Growth in the Bank’s topline for Q1 2023 was propelled by notable increases in operating income of LKR 13.3 Bn, a 47.26% growth during the period under review compared to LKR 9.1 Bn in the corresponding period of 2022, driven mainly by growth in Net Interest Income, Net Fee Income etc. The bank recorded a substantial increase in interest income, amounting to LKR 28.9 Bn, reflecting a 116.87% growth compared to Q1 2022.

Additionally, Net Fee and Commission Income posted a notable growth of 23.34% to LKR 1.8 Bn from LKR 1.4 Bn in Q1 2022, mainly due to increase in Loans and Advances related Fees, commission income on Debit & Credit Cards and Other Financial Services etc.

The Bank’s total assets as at 31 March 2023 was LKR 671 Bn. While loans and advances was LKR 424 Bn, a contraction mainly due to the impact from local currency appreciation, deposits reflected a marginal growth to LKR 550 Bn. The contraction of assets and liabilities was partly due to local currency appreciation, which led to a decrease in the value of foreign currency assets and liabilities.
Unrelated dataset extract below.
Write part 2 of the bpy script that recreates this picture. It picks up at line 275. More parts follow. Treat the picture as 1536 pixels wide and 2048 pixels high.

Total Operating Expenses recorded an increase of 23.39% from LKR 3.6 Bn in the 1Q of the previous year to LKR 4.4 Bn during the period under review, mainly due to the impact of price increases due to higher inflation and local currency depreciation. The Bank’s personnel expenses increased by 13.08 % to LKR 2.2 Bn in 1Q 2023 compared to LKR 1.98 Bn in 1Q 2022 as a result of the salary revision based on the collective agreement and other adjustments provided to compensate rising cost of living expenses. Additionally, establishment expenses increased by 36% to LKR 2.2 Bn during the period under review.